The writer to the Hebrews tells us: for here we have no lasting City, but we seek the city which is to come. This Church for the last one hundred and fifty years has pointed beyond itself to a city not yet attained, the City of God. When the great bishop and doctor of the Church Augustine of Hippo wrote his book called The City of God he was witnessing the collapse of all that the world thought permanent: the government of Rome, the established patterns of life and work and learning which had held together a civilization for a thousand years. But in the face of all this adversity, he could end his immense work with a poem of praise for what was to come in the life of heaven: we shall be still and see; we shall see and we shall love; we shall love and we shall praise.

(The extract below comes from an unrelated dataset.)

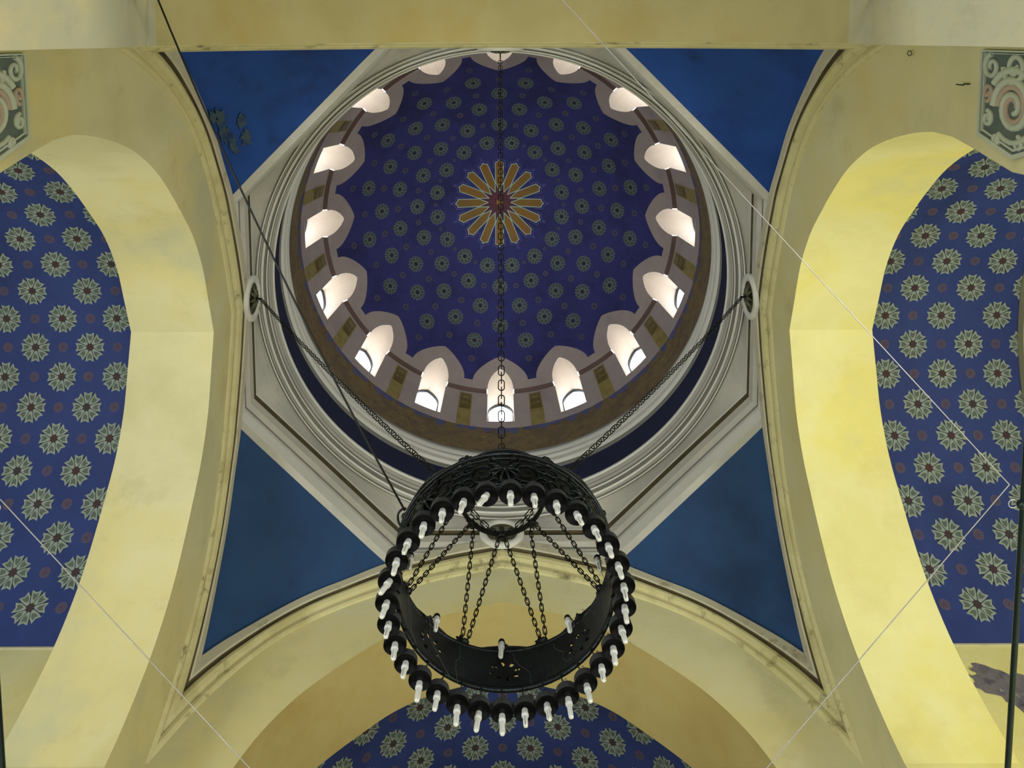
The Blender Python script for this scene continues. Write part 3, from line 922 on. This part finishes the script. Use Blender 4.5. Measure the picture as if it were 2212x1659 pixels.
# inner lamps on short gooseneck arms
gn = MB()
gn.tube([(0, S*.026, -S*.002), (0, S*.018, S*.012), (0, S*.006, S*.014), (0, 0, S*.006)], S*.0014, M['iron'], n=6)
gn.ball((0, 0, S*.004), S*.0068, M['cupblack'], 12)
gn = gn.mesh('gooseneck_arm')
for k in range(8):
    a = k*SEC-.03
    g_ = bpy.data.objects.new('gooseneck_arm', gn); COL.objects.link(g_); g_.parent = ch
    g_.location = Lc(.181*sin(a), .181*cos(a), 1.482); g_.rotation_euler = (0, 0, -a)
    bu = bpy.data.objects.new('lamp_bulb', bulbs[0]); COL.objects.link(bu); bu.parent = g_
    bu.rotation_euler = (rnd.uniform(-.1, .1), rnd.uniform(-.12, .12), 0)
# loose electric wiring inside the band
for k in range(14):
    a = 2*pi*k/14+rnd.uniform(-.1, .1)
    pts = []
    aa, hh = a, 1.47+rnd.uniform(-.01, .02)
    for i in range(10):
        pts.append(Lc((.192-.004*rnd.random())*sin(aa), (.192-.004*rnd.random())*cos(aa), hh))
        aa += rnd.uniform(-.02, .07); hh -= rnd.uniform(0, .018)
        hh = max(hh, 1.375)
    wr = MB(); wr.tube(pts, S*.0005, M['wiregrey'], n=4)
    wr.build('loose_wire', ch)

# ------------------------------------------------------------------ medallions and the four long chains
def medallion(side, latoff=0.0):
    (ox, oy), (lx, ly) = SIDES[side]
    e = empty('medallion', P(ox*.972, oy*.972, 3.064))
    # local frame: x lateral, y inward, z up
    ang = atan2(-oy, -ox)-pi/2
    e.rotation_euler = (0, 0, ang)
    T = Matrix.Rotation(-pi/2, 4, 'X')   # lathe axis z -> inward (+y)
    rm = MB()
    rm.lathe([(S*.089, 0), (S*.089, S*.010), (S*.084, S*.016), (S*.066, S*.016), (S*.060, S*.010), (S*.0585, S*.002)], M['white'], 40, M4=T)
    rm.build('medallion_rim', e)
    dc = MB()
    dc.lathe([(S*.062, S*.003), (S*.058, S*.004), (S*.040, S*.007), (S*.018, S*.006), (0, S*.006)], M['bronze'], 40, M4=T)
    dc.lathe([(S*.0605, S*.010), (S*.0585, S*.0105), (S*.0580, S*.004)], M['grooveshade'], 40, M4=T)
    dc.build('dish', e)
    lf = MB()
    for k in range(8):
        a = 2*pi*k/8
        pts = [Vector((cos(a)*r, y, sin(a)*r)) for r, y in ((S*.004, S*.012), (S*.016, S*.020), (S*.032, S*.017), (S*.045, S*.009))]
        lf.tube(pts, [S*.004, S*.008, S*.007, S*.001], M['bronze'], n=6)
    lf.build('leaf_rosette', e)
    hk = MB()
    hk.tube([(0, S*.008, 0), (0, S*.030, S*.002), (0, S*.040, 0), (0, S*.046, -S*.006), (0, S*.040, -S*.012), (0, S*.034, -S*.008)], S*.0022, M['chain'], n=6)
    hk.ball((0, S*.022, 0), S*.008, M['chain'], 10)
    hk.build('hook', e)
    pos = {'left': 'round stucco medallion with bronze leaves at the left chain', 'right': 'round stucco medallion with bronze leaves at the right chain',
           'front': 'round stucco medallion with bronze leaves seen through the chandelier ring', 'back': 'stucco medallion half hidden by the beam at the top centre'}[side]
    tag(e, pos, 'medallion', 'chain medallions on the octagon sides')
    cc = MB()
    e0 = P(ox*.928, oy*.928, 3.052)
    # ring node in world space, with the chandelier's slight tilt
    nx, ny = ox*RN, oy*RN
    e1 = P(nx, ny, HN+.0175*nx+.0282*ny)
    e1 += Vector((S*(HN-HC)*-.0175, S*(HN-HC)*-.0282, 0))
    chain(cc, sagline(e0, e1, .10 if side != 'front' else .06, 16), .080, .112, .056, .0056, M['chain'], 5, 12, pi/4 if side in ('left', 'right') else 0)
    o = cc.build('suspension_chain')
    tag(o, {'left': 'long iron chain from the left medallion to the chandelier', 'right': 'long iron chain from the right medallion to the chandelier',
            'front': 'iron chain from the far medallion to the spreader ring', 'back': 'long iron chain from the top medallion straight down the middle of the dome'}[side], 'chain', 'chains holding the chandelier')
for sd in SIDES: medallion(sd)

# ------------------------------------------------------------------ tie rods, wires, cable
def tie_rod(side, label):
    (ox, oy), (lx, ly) = SIDES[side]
    e = empty('tie_rod', P(ox*1.12, oy*1.12, 1.665))
    mb = MB(); mb.tube([Vector((lx*t*S*.766, ly*t*S*.766, 0)) for t in (-1, -.5, 0, .5, 1)], S*.0064, M['rod'], n=12)
    mb.build('rod', e)
    kb = MB(); kb.ball((-ox*S*.006, -oy*S*.006, -S*.004), S*.0105, M['rod'], 12); kb.build('knob', e)
    rg = MB()
    rg.tube([Vector((-ox*S*(.022)+S*.0095*cos(2*pi*i/14)*abs(ox)+0*oy, -oy*S*.022+S*.0095*cos(2*pi*i/14)*abs(oy), 0))+Vector((lx, ly, 0))*S*.0095*sin(2*pi*i/14) for i in range(14)], S*.0012, M['wire'], n=5, closed=True)
    rg.build('ring', e)
    tag(e, label, 'tie rod', 'iron tie rods across the arches')
tie_rod('left', 'dark iron tie rod at the left edge of the view')
tie_rod('right', 'dark iron tie rod with small ring near the right edge')
tie_rod('front', 'dark iron tie rod across the far arch')
tie_rod('back', 'dark iron tie rod across the near arch overhead')
def wire(p, q, label, r=.0016):
    mb = MB(); mb.tube([P(*p), P(*q)], S*r*.7, M['wire'], n=6)
    tag(mb.build('tension_wire'), label, 'wire', 'thin wires strung between the tie rods')
WH = 1.662
wire((1.086, -.045, WH), (.09, -1.115, WH), 'thin wire from the right tie rod up to the top beam')
wire((1.086, -.045, WH), (.195, 1.12, WH), 'thin wire from the right tie rod down to the lower right arch')
wire((-1.086, -.02, WH), (-.15, 1.12, WH), 'thin wire crossing the lower left arch')
cb = MB()
A_ = P(-.775, -1.125, 1.81); B_ = P(-.190, -.118, 1.455)
pts = sagline(A_, B_, .20, 22)
cb.tube(pts, S*.0022, M['cable'], n=6)
tag(cb.build('power_cable'), 'black cable running slack from the upper left to the chandelier', 'cable')
cb = MB()
c = Vector((-.222, -.055, 1.452))
lp = [P(-.1945, -.1235, 1.45), P(-.2015, -.1155, 1.45), P(-.2025, -.104, 1.45), P(-.199, -.0955, 1.447), P(-.192, -.091, 1.445)]
lp = [P(-.188, -.122, 1.455)]+lp
lp2 = []
for i in range(len(lp)-1):
    p0, p1, p2, p3 = lp[max(i-1, 0)], lp[i], lp[i+1], lp[min(i+2, len(lp)-1)]
    for k in range(5):
        t = k/5; lp2.append(.5*((2*p1)+(p2-p0)*t+(2*p0-5*p1+4*p2-p3)*t*t+(3*p1-p0-3*p2+p3)*t**3))
cb.tube(lp2, S*.0022, M['cable'], n=6)
tag(cb.build('cable_loop'), 'short loop of black cable at the left of the chandelier band', 'cable')

# ------------------------------------------------------------------ carved capital panels, hooks, bare render
def panel(side, label):
    (ox, oy), (lx, ly) = SIDES[side]
    e = empty('carved_panel', P(ox*.988, -.89, 1.54))
    ax = 1 if ox > 0 else -1
    def pp(l, h, off): return Vector((-ax*S*off, S*(l+.89), S*(h-1.54)))
    out = [(-.978, 1.668), (-.802, 1.668), (-.768, 1.550), (-.800, 1.455), (-.978, 1.40)]
    def inset(b):
        cx_, cy_ = -.92, 1.55
        return [(cx_+(l-cx_)*(1-b), cy_+(h-cy_)*(1-b)) for l, h in out]
    gm = MB()
    n = len(out)
    gm.add([pp(l, h, .002) for l, h in out], [tuple(range(n))], M['carveground'])
    gm.build('carved_ground', e)
    bm_ = MB()
    for b0, b1, o0, mt in ((0, .06, .008, M['carve']), (.10, .13, .006, M['carve'])):
        o_, i_ = inset(b0), inset(b1)
        bm_.grid([[pp(l, h, .002) for l, h in o_], [pp(l, h, o0) for l, h in o_], [pp(l, h, o0) for l, h in i_], [pp(l, h, .002) for l, h in i_]], mt, close=True)
    bm_.build('panel_border', e)
    sc = MB()
    def spiral(cl, chh, r0, tn, dr, st, rad, mat, k0=.8):
        pts, rr = [], []
        N_ = int(16*tn)+4
        for i in range(N_):
            t = i/(N_-1); an = st+dr*2*pi*tn*t; r = r0*(1-k0*t)
            pts.append(pp(cl+r*cos(an), chh+r*sin(an), .003)); rr.append(S*rad*(1-.35*t))
        sc.tube(pts, [q*1.45 for q in rr], mat, n=6)
    spiral(-.868, 1.560, .060, 1.7, 1, pi/2, .0065, M['carve'])
    spiral(-.868, 1.560, .046, 1.5, 1, pi/2, .0050, M['carvepink'])
    spiral(-.868, 1.560, .075, .75, 1, pi*.7, .0060, M['carve'], .1)
    spiral(-.945, 1.560, .034, 1.6, -1, pi/2, .0050, M['carve'])
    spiral(-.945, 1.485, .030, 1.5, 1, 0, .0045, M['carve'])
    spiral(-.945, 1.632, .026, 1.4, -1, pi, .0045, M['carve'])
    spiral(-.840, 1.640, .016, 1.4, 1, pi, .0040, M['carve'])
    spiral(-.800, 1.610, .012, 1.4, -1, 0, .0035, M['carve'])
    spiral(-.893, 1.643, .018, 1.3, -1, 0, .0040, M['carvepink'])
    spiral(-.800, 1.540, .014, 1.3, 1, pi, .0038, M['carve'])
    spiral(-.835, 1.482, .022, 1.4, -1, pi/2, .0042, M['carve'])
    spiral(-.895, 1.468, .020, 1.3, 1, 0, .0042, M['carvepink'])
    sc.build('scrollwork', e)
    tag(e, label, 'carved panel', 'carved scroll capitals')
panel('left', 'carved scrollwork capital panel at the left edge of the view')
panel('right', 'carved scrollwork capital panel at the right edge of the view')
hk = MB()
hk.tube([P(.988, -.905, 1.712), P(.975, -.905, 1.712), P(.972, -.903, 1.708), P(.972, -.903, 1.735)], S*.0014, M['cable'], n=6)
tag(hk.build('wall_hook'), 'small bent iron hook beside the right carved panel', 'hook')
hk = MB()
hk.tube([P(.985-.004, -.965+.006*cos(2*pi*i/12), 1.955+.010*sin(2*pi*i/12)) for i in range(12)], S*.0012, M['bronze'], n=5, closed=True)
tag(hk.build('wall_ring'), 'tiny metal ring in the beam near the upper right corner', 'ring')
br = MB()
rnd2 = random.Random(2)
def bmap(d, h, off): return P(d, VL-off, h)
pts = []
N_ = 46
for k in range(N_):
    a = 2*pi*k/N_
    r = 1+rnd2.uniform(-.22, .22)
    pts.append((1.445+.125*r*cos(a)*(1.15 if cos(a) > 0 else .9), 2.105+.080*r*sin(a)-.05*cos(a)))
poly2d_fill(br, pts, bmap, .0015, M['bare'])
for (cd, chh, rr_) in ((1.325, 2.165, .012), (1.36, 2.185, .010), (1.30, 2.15, .008)):
    poly2d_fill(br, [(cd+rr_*rnd2.uniform(.6, 1.5)*cos(2*pi*k/10), chh+rr_*rnd2.uniform(.5, 1.1)*sin(2*pi*k/10)) for k in range(10)], bmap, .004, M['bare'])
o = br.build('wall_bare_patch')
struct(o, 'ragged dark patch of exposed render under the right star vault', 'wall patch')

# ------------------------------------------------------------------ light
wd = bpy.data.worlds.new('World'); SC.world = wd; wd.use_nodes = True
bg = wd.node_tree.nodes['Background']
bg.inputs[0].default_value = (.93, .97, 1.0, 1); bg.inputs[1].default_value = 5.5

def area(name, loc, target, size, sy, power, col):
    l = bpy.data.lights.new(name, 'AREA'); l.shape = 'RECTANGLE'; l.size = size; l.size_y = sy; l.energy = power; l.color = col
    o = bpy.data.objects.new(name, l); COL.objects.link(o); o.location = loc
    d = (Vector(target)-Vector(loc)).normalized()
    o.rotation_euler = d.to_track_quat('-Z', 'Y').to_euler()
    return o
area('added_daylight_left', (-8.4, -1.0, 2.2), (-3.0, 2.5, 8), 3.0, 2.6, 820, (.95, .98, 1))  # unseen lamps added at solid end walls, standing in for unbuilt hall windows
area('added_daylight_right', (8.4, -1.0, 2.2), (3.0, 2.5, 8), 3.0, 2.6, 880, (1, .98, .93))
area('added_daylight_back', (0, -8.4, 2.2), (0, 4, 6.5), 4.0, 3.0, 620, (.97, .98, 1))
area('added_daylight_front', (0, 8.3, 2.4), (0, 0, 9), 4.0, 3.0, 12, (.97, .98, 1))

# ------------------------------------------------------------------ camera
W_, H_ = 2212, 1659
f_px, t_, cx, cy, roll = 1750.02, .0909, 1073.73, 238.47, -.0036
cam = bpy.data.cameras.new('camera'); co = bpy.data.objects.new('camera', cam); COL.objects.link(co)
cam.sensor_width = 36; cam.sensor_fit = 'HORIZONTAL'; cam.lens = f_px/W_*36
cam.shift_x = (W_/2-cx)/W_; cam.shift_y = (cy-H_/2)/W_
cam.clip_start = .05; cam.clip_end = 200
D = Vector((0, cos(t_), -sin(t_))); X = Vector((1, 0, 0))
r_ = X*cos(roll)-D*sin(roll); d_ = X*sin(roll)+D*cos(roll)
up = -d_; bk = r_.cross(up)
mt = Matrix((r_, up, bk)).transposed().to_4x4()
mt.translation = Vector((-.0130*S, -1.0087*S, Z0))
co.matrix_world = mt
SC.camera = co
SC.view_settings.view_transform = 'Standard'; SC.view_settings.look = 'None'
SC.view_settings.exposure = 0.0; SC.view_settings.gamma = 1.0; SC.view_settings.use_curve_mapping = False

We began with the old Rome, city of saints and martyrs, bedrock of the Church by which the faith of Christ was brought to our land, rich with the real bones which belong to the people of faith journeying towards the Father’s House. We end with the heavenly City, the new Jerusalem coming down out of heaven from God, prepared as a bride adorned for her husband, to which we look forward with eager longing and expectation, taught by the holiness of this Dedicated House: O grant us life which shall not end/ In our true native land with thee.